** Exercise requirements **
Extract all lines from the data beneath that include the word "parts".

Records with scene code
-- start --

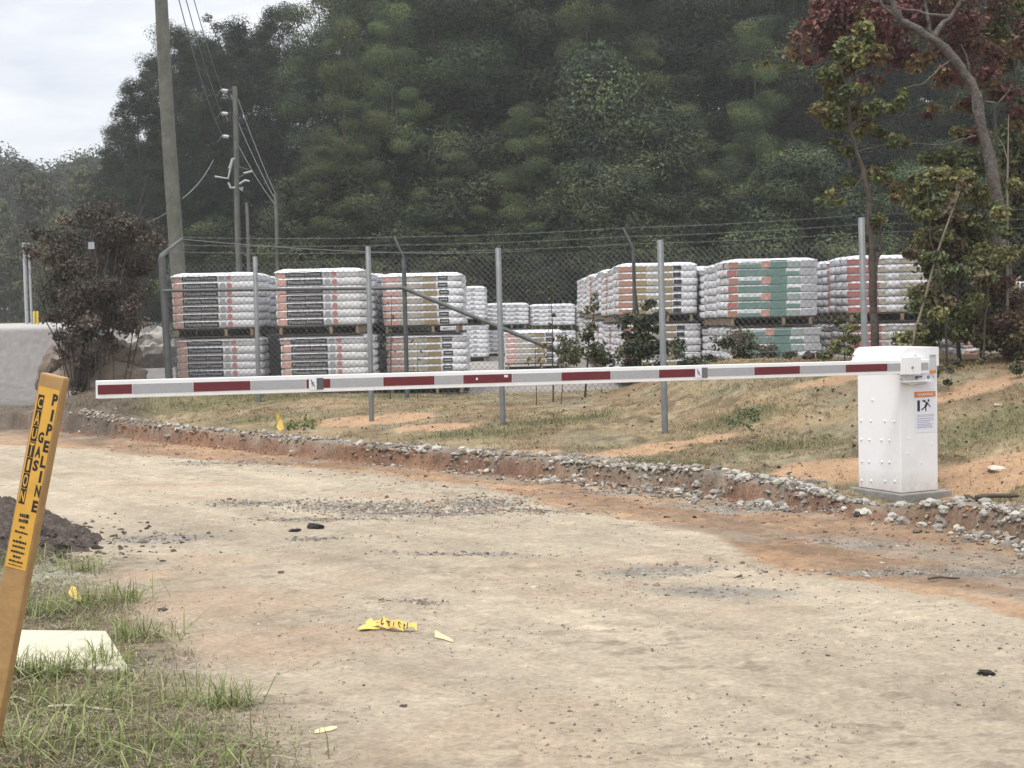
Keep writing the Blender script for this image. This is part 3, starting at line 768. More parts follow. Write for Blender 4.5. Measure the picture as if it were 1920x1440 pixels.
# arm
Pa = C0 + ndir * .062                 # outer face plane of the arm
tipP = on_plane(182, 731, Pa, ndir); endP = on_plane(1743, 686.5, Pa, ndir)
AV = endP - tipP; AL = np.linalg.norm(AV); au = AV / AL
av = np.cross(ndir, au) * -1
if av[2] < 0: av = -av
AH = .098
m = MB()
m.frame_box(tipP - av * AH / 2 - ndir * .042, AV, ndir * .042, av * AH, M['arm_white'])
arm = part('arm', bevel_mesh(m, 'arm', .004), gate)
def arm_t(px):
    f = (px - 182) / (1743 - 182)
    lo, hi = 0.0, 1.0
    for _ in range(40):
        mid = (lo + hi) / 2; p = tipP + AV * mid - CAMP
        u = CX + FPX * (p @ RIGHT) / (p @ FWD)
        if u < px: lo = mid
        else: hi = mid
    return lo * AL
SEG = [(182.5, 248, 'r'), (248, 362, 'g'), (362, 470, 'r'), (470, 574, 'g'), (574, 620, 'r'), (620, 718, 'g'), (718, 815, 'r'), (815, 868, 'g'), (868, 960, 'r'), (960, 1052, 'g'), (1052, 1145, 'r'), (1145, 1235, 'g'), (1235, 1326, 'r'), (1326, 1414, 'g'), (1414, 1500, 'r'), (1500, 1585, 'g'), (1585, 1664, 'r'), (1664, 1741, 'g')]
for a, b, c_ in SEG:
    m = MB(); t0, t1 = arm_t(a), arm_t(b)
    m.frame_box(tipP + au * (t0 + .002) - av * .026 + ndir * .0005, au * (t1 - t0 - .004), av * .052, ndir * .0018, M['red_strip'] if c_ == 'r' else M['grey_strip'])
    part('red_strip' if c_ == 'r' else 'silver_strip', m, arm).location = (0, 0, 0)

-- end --
-- start --

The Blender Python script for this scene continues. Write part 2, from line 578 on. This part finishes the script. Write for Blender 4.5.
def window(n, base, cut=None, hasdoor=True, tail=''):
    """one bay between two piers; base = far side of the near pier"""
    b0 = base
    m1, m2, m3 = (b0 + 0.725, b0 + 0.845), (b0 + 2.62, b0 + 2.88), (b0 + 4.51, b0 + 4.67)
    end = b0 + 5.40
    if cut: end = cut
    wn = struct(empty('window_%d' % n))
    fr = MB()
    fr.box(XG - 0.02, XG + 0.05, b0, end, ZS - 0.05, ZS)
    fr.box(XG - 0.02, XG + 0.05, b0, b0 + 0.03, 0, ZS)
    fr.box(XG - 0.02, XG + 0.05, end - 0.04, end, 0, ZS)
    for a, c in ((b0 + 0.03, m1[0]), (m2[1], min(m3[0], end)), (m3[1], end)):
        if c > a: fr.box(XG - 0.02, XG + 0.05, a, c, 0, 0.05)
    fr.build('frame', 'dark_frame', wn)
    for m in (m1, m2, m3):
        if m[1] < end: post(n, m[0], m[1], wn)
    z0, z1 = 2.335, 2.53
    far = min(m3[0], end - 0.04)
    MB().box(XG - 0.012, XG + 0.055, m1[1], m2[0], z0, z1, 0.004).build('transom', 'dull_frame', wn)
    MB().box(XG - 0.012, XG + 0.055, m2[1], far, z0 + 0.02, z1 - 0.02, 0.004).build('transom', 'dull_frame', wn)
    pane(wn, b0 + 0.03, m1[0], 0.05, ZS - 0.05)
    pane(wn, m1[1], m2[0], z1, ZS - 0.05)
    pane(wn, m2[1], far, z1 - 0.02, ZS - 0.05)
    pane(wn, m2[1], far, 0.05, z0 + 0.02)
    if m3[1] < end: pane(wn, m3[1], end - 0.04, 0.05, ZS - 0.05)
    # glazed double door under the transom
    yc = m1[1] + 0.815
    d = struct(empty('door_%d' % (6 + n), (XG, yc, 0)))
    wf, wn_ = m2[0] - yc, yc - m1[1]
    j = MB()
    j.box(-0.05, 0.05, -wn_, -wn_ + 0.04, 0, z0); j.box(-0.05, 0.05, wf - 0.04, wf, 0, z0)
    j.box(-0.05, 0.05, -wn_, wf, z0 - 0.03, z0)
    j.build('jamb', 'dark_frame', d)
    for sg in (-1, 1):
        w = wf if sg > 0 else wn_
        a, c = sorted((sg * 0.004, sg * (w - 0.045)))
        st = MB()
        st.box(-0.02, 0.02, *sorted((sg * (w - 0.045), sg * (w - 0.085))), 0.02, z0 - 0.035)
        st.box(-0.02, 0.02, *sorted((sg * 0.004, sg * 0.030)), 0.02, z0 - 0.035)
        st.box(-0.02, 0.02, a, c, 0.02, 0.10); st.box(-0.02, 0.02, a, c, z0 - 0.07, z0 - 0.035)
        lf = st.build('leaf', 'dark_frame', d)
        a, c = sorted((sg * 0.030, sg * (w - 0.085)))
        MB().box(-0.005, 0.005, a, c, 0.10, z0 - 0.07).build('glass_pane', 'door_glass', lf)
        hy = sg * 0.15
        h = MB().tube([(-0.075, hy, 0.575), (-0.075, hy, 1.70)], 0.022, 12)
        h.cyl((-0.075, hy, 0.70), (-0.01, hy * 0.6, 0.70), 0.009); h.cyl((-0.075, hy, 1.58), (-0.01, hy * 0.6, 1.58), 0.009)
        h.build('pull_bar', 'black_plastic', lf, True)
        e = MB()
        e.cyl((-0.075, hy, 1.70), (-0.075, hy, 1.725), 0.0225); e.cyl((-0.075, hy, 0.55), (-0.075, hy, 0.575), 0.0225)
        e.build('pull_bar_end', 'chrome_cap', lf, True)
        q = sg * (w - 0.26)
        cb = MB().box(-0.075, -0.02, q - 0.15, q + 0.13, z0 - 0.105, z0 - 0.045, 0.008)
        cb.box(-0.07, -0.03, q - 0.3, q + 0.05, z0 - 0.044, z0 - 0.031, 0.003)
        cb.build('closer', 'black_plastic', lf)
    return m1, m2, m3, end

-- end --
-- start --

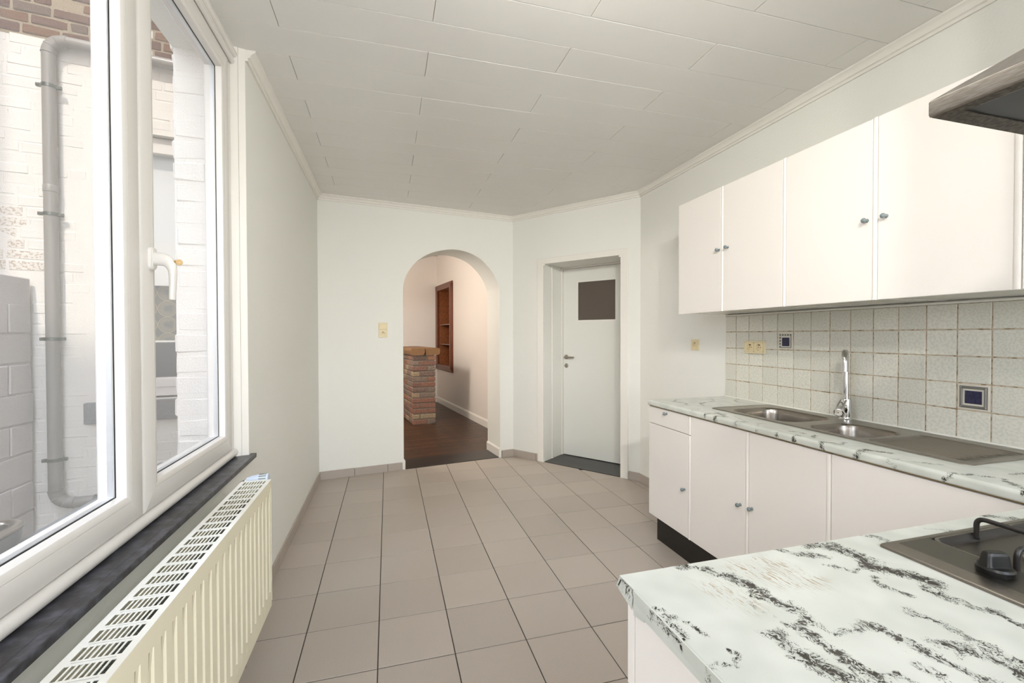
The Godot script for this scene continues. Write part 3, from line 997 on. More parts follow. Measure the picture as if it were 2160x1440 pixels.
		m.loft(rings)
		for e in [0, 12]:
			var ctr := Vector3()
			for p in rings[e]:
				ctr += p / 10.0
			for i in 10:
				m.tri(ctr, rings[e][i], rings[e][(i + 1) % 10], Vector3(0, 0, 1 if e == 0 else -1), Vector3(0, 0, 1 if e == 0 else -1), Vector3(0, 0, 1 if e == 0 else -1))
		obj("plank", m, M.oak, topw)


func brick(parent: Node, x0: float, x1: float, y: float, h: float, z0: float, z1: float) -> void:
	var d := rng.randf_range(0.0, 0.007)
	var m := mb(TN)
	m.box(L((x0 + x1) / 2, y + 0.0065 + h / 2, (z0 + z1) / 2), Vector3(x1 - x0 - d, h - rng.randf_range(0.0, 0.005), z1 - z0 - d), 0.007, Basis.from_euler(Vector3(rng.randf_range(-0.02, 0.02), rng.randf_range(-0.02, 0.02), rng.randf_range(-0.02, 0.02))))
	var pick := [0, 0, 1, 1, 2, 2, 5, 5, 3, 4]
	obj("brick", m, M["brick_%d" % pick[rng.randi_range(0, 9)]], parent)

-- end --

** Response for this exercise **
Keep writing the Blender script for this image. This is part 3, starting at line 768. More parts follow. Write for Blender 4.5. Measure the picture as if it were 1920x1440 pixels.
The Godot script for this scene continues. Write part 3, from line 997 on. More parts follow. Measure the picture as if it were 2160x1440 pixels.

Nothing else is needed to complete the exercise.